Head to head: Retail vs industry
Super choice
Garry Weaven: I think overall it will probably reduce end retirement benefits by increasing costs and commissioned selling, increasing the take-out by commissions, and probably driving up non-price competition costs, direct marketing costs and so on…
I think it just depends on the relative success of industry super funds in getting their message across.
If they’re very successful in getting it across, then I think there will be an increase in end benefits, but I just think it’s going to be very hard for them.
Richard Gilbert: I think the best thing about choice is that people are going to suddenly become aware of their superannuation fund opportunities.
They will more objectively evaluate the pluses and minuses of various funds and they will make choices.
How quickly they make those choices is the issue at stake, but I think it will be good for the industry overall, because people, I think once they know their various options, will be more inclined to put more in.
They will be inclined to get advice and find out how much more they do need to put in.
Financial planners
Richard Gilbert: Advisers look for funds that have integrity because they don’t want to be selling a product to a customer that has not been properly rated… They want to make sure their dealer group is recommending that fund as well.
I think industry funds have clearly recognised the critical need for advice, and they’re acting in that direction.
Garry Weaven: Financial planners don’t recommend industry funds now and they won’t in the future.
Fees
Richard Gilbert: Some companies have made decisions already to very dramatically drop fees. Some others have actually put fees up, knowing they’ve got to advertise more under choice.
It’s hard to know what the outcome is going to be, but I would say there’s going to be a downward pressure on fees.
Garry Weaven: Unfortunately, I think a lot of competition [in a superannuation choice environment] will be non-price competition, through commission selling, and through direct marketing and brand advertising.
In the case of the banks, using their existing commercial lending network of businesses and trying to penetrate super through the workplace.

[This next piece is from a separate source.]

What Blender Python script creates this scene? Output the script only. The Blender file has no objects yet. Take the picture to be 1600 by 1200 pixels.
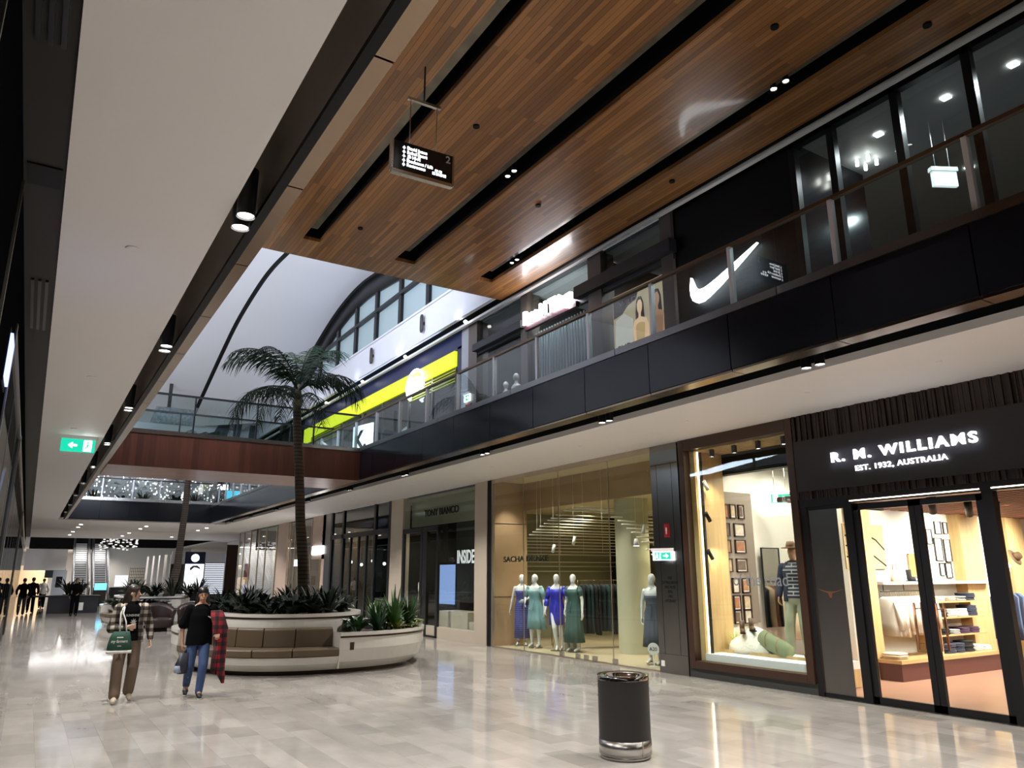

I think you’ll see a number of [industry] funds also stepping up their direct marketing of one type or another. It will be in PR and advertising, trying to get that message out there.
Super switching
Richard Gilbert: Some individuals will exercise the option of choice. I think it will generally be a cautious exercise and people will need time to weigh up the options.
The trigger point for many will be when they change employers.
If they’re with an employer and that employer uses the current default fund as the choice default fund, then probably there won’t be a lot of movement but, going forward, there will be movement and there will be consolidation of accounts.
Garry Weaven: Obviously inertia for all funds is a big factor. Super’s not front of mind for most people, particularly not for young people, so there is a substantial inertia.
Beyond that, there is a little bit of red tape involved in changing fund…
The forms required under the regulations give maximum prominence to the choice of default fund nominated up-front by the employer. Once that’s nominated, the individual has to go to some considerable trouble to provide the documentation to override that employer default fund.
For employers, changing funds is very easy. An employer can very easily decide to cause his workforce, or most of it, to be switched if they wanted to. I don’t think most will, but they could.
Employers don’t want to be liable for bad decision making. Mostly they don’t want to do the wrong thing by their employees and mostly they won’t change, provided they’re reasonably content with the current dominant fund arrangements.
Industry vs retail under choice
Richard Gilbert: I think there will be a mixed outcome and it’s probably too early to predict. I think there will be winners and losers throughout the cycle, but I don’t expect there will be big winners and losers.
Garry Weaven: I think the jury’s out on that, and I think it depends on the relative efforts of industry funds to directly get their message across, to market their message, and for the retail funds to have their financial planner and accountant networks penetrate the high-net-worth individuals.
Ancillary benefits, such as insurance
Richard Gilbert: There are very big differences in insurances between the segments of funds, and within segments.
But I wouldn’t take away the value of the price proposition industry funds offer. They’ve got good pricing on insurance up to certain levels.
Garry Weaven: In some ways I hope they [industry funds] wont [offer more sophisticated insurance products] because I think there’s an advantage in keeping costs down by keeping things simple.
DIY funds — the real challenge?
Garry Weaven: I think choice will give a bit of a boost to DIY.
What I think has happened with DIY is that it started out substantially as a means for people to avoid the rules of super, that is to get around the rules, to get access to the tax privileged environment of super while still having control over their assets and using them for more immediate purposes than retirement.
I think the tax office is starting to tighten up on those purposes. Now the potential growth is for people who genuinely believe they can do better managing their own portfolio.
Of course, the biggest driver of DIY now is commissioned selling.
It’s not people actively seeking to do it, it’s people being sold it by financial planning networks and accountants.
So I think their field of prey, if you like, has expanded a little bit by choice.
Richard Gilbert: At the big end, the high-net-worth end of the game, probably most people who are setting up a DIY fund have already set it up.
I think it’s hard to estimate how people with lower balances and who are moving into this choice regime will behave.